Tuesday, November 12, 2013

Vietnam War Parable


We're covering the Vietnam War this week in my course on "American Foreign Policy since 1945" - which is essentially a survey of the Cold War. Tonight, I was reading Daniel Ellsberg's "Secrets: A Memoir of Vietnam and the Pentagon Papers". Ellsberg is the one who leaked the Pentagon Papers in 1971 and has recently resurfaced in the news for supporting Bradley Manning. Reading his book has been illuminating. Most of it is actually about his experience as an adviser in Vietnam and his observations there during the US build-up of forces.

Past and recent political controversies aside, it's a good book and I thought this passage that I copied below was a nice parable of the American experience in Vietnam. I'm not sure if it's 100% accurate - the punchline seems too clean for real life - but that doesn't matter as much as the underlying point of putting US involvement in Vietnam within the greater historical context. It was good enough to get me to read it twice. I couldn't help but share it with everyone else.

"Later in the spring of 1966, during the Buddhist uprising, I was driving along a road between Da Nang and Hoi An in I Corps. The road had been blocked or cut every half mile or so - there were trenches across the road that we had to drive around on the shoulder or barbed-wire fences we had to cut through - not by the VC but by the Buddhist ARVN [Army of the Republic of Vietnam] troop units who were opposed to General Ky's regime in Saigon. In effect, both sides in this civil war within the war were being paid out of the US budget.

Along the road was an unusual succession of abandoned fortifications, of varying constructions, that dated from different periods successively further back in time. There were recent Popular Force outposts. We had supplied the wages for the local militia that had built them and the cement, if there was any. But basically, these were mud forts, very primitive little outposts along the road supposedly to protect local hamlets. They had been recently abandoned because of the regional nonviolent uprising against the Saigon regime, which had been paying the troops out of US aid. Posts like these I'd seen all over Vietnam.

But next to one of them was a pillbox of another kind, better constructed and made out of concrete, a cylindrical box with narrow portholes. The interpreter driving with me, a young Vietnamese lieutenant, explained that this had been built by the French. I recognized that it looked like one of the smaller pillboxes I had seen in pictures of the French Maginot Line at the outset of the German invasion of France. We drove by several of these. Most were from the 1946-54 war by France to regain its colony, during which it had run a pacification program very similar to ours. But some of them, the lieutenant pointed out, went back much earlier, to the twenties and thirties (when the Maginot Line had been built) and even much earlier in the French pacification of Vietnam.

In the midst of these, along the road, were some pillboxes of a distinctly different sort, also concrete but rounded, like ovens. I recognized those from pictures of the Pacific island fighting by the marines in World War II. They were Japanese, built when the Japanese had pacified the area of what was now I Corps in their occupation of Vietnam during the war.

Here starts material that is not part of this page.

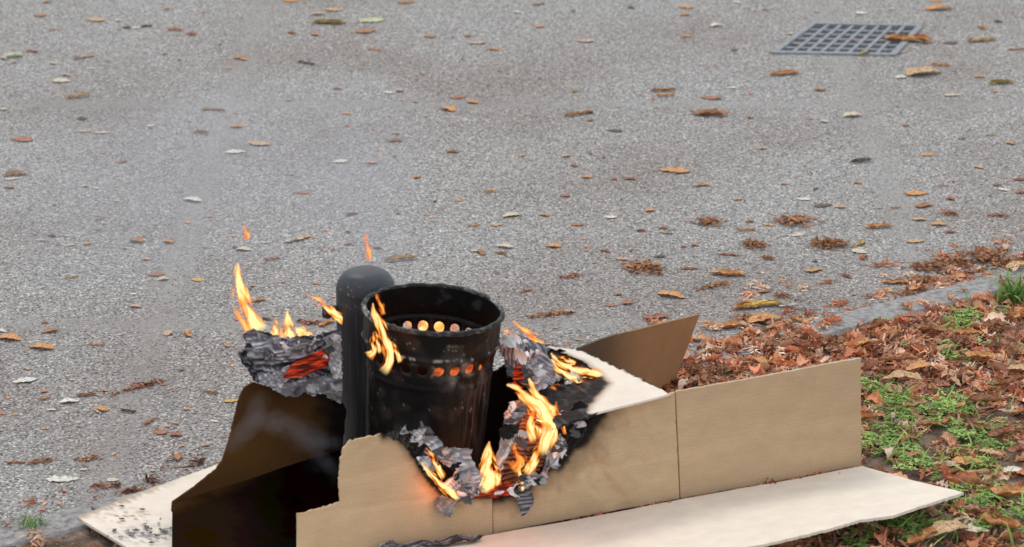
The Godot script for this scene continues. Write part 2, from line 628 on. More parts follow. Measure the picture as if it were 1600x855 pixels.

Finally, we came to a massive knoll, overgrown with grass and studded with very old stones. I was told it was an ancient Chinese fort, constructed when the Chinese had pacified Vietnam, starting with what was now I Corps, over a period of a thousand years. When the interpreter told me that, I was reminded of what Tran Hgoc Chau had once said to me: "You must understand that we are a people who think of ourselves as having defeated the Chinese, though it took us a thousand years."

Driving this road was like time travel or visiting an archaeological dig that had brought strata from many historical epochs to the surface. It was a kind of open-air museum of successive efforts by foreigners to establish their authority and control over Vietnamese or at least to protect their own troops and collaborators from resisting locals. At this moment it was not secure for us, since the militia and ARVN paid by the GVN [Government of South Vietnam] had left the countryside tot he VC to demonstrate against the Saigon regime in Da Nang and other local towns. We drove fast, between the obstacles on the road, with our weapons at the ready. Even so, the children we passed, as always, were friendly to us. They waved and called out the only American words they knew: "Hallo! Number one! OK!," the same words that had so touched my heart when I heard them for the first time after my arrival in Vietnam.

The lieutenant driving with me remarked, when we heard some of these shouts, "When I was a little boy, their age, I used to shout hello at foreign soldiers too."

I said, "How did you say it? Bonjour?"
He said, "Ohayo gozainmasu." Good morning in Japanese.

I knew we were following the French in Vietnam, who for all their colonialism were our allies in two world wars. But as someone who had grown up on movies of the war in the Pacific, and then on war stories in the Marines, I found it eerie to hear I was walking in the footsteps of Japanese invaders."